После того как Герман Греф заявил, что таких денег, какие предполагает курортпроектовская смета, нет, проект Никиты Шангина официально впал в немилость. Грех не подсуетиться. Тем более что легитимность выигравшего тендер проекта стала спорной. Проект-победитель 1999 года был гораздо дешевле, имел совершенно другое архитектурное и инженерное содержание. Сейчас подсуетился Минкульт с более дешевой альтернативой "МТ Мерката Трейдинг & Инджениринг". Теперь и Никита Шангин грозит уйти из проекта. Анатолий Иксанов, в свою очередь, уже говорит о том, что можно разработать вариант и подешевле. В итоге то, что могло стать предметом размышления о месте музыкального театра в нашей жизни, стало поводом для толкотни вокруг бюджетной кормушки с нечеловеческим желанием освоить любое количество денег любыми способами, доступными "конкурирующим фирмам".

Одни готовы зарываться в недра, другие, согласно собственному опыту, - увешать театр новой лепниной с позолотой и облицевать дорогим камнем. Будет странно, если в этом новом спонтанном соревновании не будет представлен и еще один укоренившийся в московской архитектурной практике способ - сровнять старое здание с землей, чтобы выстроить точно такое же, только с подземной автостоянкой.

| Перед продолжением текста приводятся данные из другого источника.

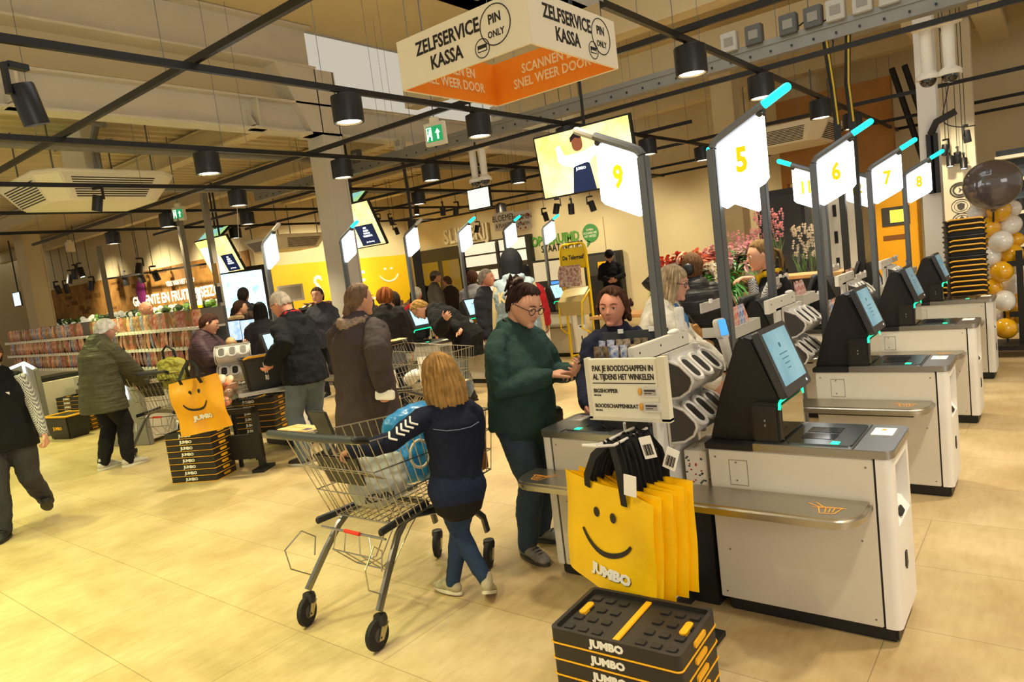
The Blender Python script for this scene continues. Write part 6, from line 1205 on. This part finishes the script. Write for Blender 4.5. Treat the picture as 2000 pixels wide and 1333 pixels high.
snack_rack(-2.05,3.30,1.08,6,2,'below the face of the girl in navy','snack bags below the girl',[5,2,1],.25,'3c4046')
for x,y,z,n,w_,g_,c_ in ((-1.43,3.86,1.0,7,'left of the screen under sign 6','snack bags beside the near screen',[1,4,1,5]),(-1.60,4.02,1.17,7,'behind the pole of sign 5, orange and blue','orange and blue snack packs',[0,0,2]),(-1.44,5.62,1.02,7,'just right of the pole of sign 6','snack packs by sign 6',[1,2,0]),(-1.44,7.36,1.05,7,'right of the pole of sign 7','snack packs by sign 7',[2,6,4]),(-1.62,5.5,1.2,5,'just left of the pole of sign 6, all red','red bars by the pole of sign 6',[3]),(-1.66,7.3,1.15,6,'behind the two black cable posts','snack packs behind the cable posts',[6,3]),(-1.42,9.1,1.1,5,'at the pole of sign 8','blue packs by sign 8',[2,4])):
    snack_rack(x,y,z,n,1,w_,g_,c_,math.radians(90),'c9c5bb')
snack_rack(-7.42,6.0,1.02,6,1,'left of the bright screen in the left row','snack packs in the left row',[1,3,5],math.radians(60),'c9c5bb')
# bottle on the partition, white cloth bits
t=thing('tub','white cylindrical tub standing on the nearest white partition','tub',(-1.42,3.05,1.255),0); M().lathe([(0,0),(.022,0),(.023,.09),(.022,.105),(.018,.112),(0,.112)],20,cap=False).build('body',mat('tub_white','e9e8e4',.4,var=.2,vscale=30),t)
tag(M().ball((-1.42,2.97,1.262),(.02,.05,.012)).build('crumpled_tissue',PAPER),'crumpled white tissue on top of the nearest white partition','tissue')
tag(M().ball((-1.42,4.75,1.262),(.02,.06,.012)).build('crumpled_tissue',PAPER),'crumpled white tissue on the partition beside sign 6','tissue')
# ================= BALLOONS =================
BALW=mat('balloon_white','efece6',.16,coat=.6,spec=.6); BALY=mat('balloon_yellow','f0b412',.14,coat=.8,spec=.6); BALK=mat('balloon_graphite','5a5150',.12,coat=1)
fr=thing('balloon_stand','black metal balloon and basket stand at the right edge','stand',(-.45,9.45,0)); q=M(); q.box((-.35,-.25,.08),(.35,.25,.13)).box((.06,-.06,.1),(.12,0,1.15)).box((-.02,-.05,.98),(.4,-.02,1.04)).box((-.02,-.05,.42),(.4,-.02,.48)).box((-.32,-.2,0),(-.24,-.1,.1)).box((.2,-.2,0),(.28,-.1,.1)).box((-.38,.02,.1),(-.34,.06,1.1)).box((-.38,.02,.98),(-.05,.06,1.02)); q.build('frame',KM,fr,smooth=False)
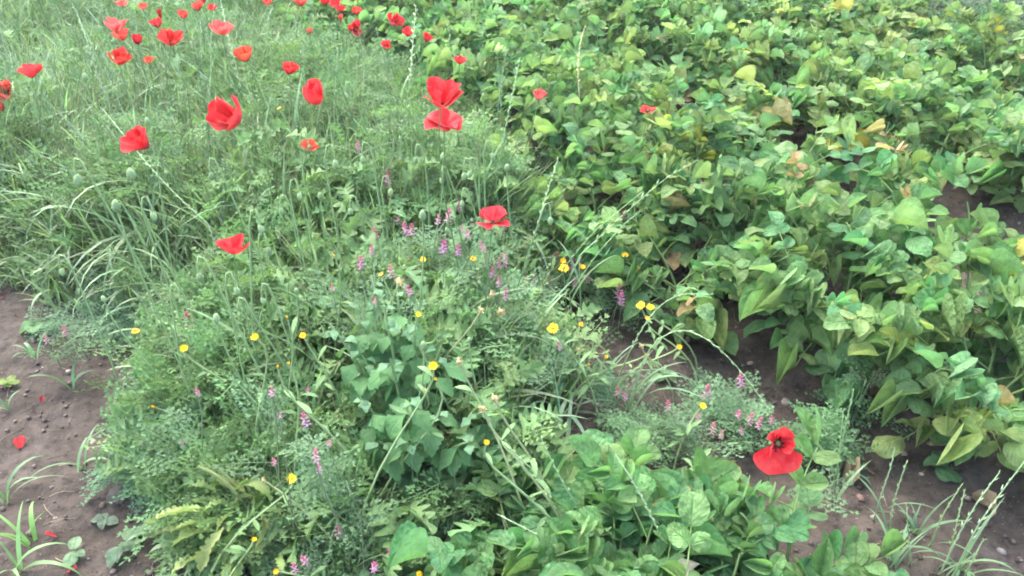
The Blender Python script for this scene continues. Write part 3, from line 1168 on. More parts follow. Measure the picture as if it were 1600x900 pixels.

В принципе, такой сценарий готовился и для Мариинского театра после того, как проект Эрика Оуэна Мосса, поддержанный американскими инвесторами, заклевали и заплевали как "несоответствующий историческому духу города". Но в Питере Гергиев. Он своим авторитетом и властью не позволил реконструкции театра превратиться в междусобойчик и провел международный архитектурный конкурс. И пусть его результаты еще не воплотились в рабочие чертежи, но есть уверенность, что, несмотря ни на что, рано или поздно Доминик Перро выстроит свою Мариинку-II. В Москве нет Гергиева, и реконструкции Большого не видно конца. Большой пошел по рукам.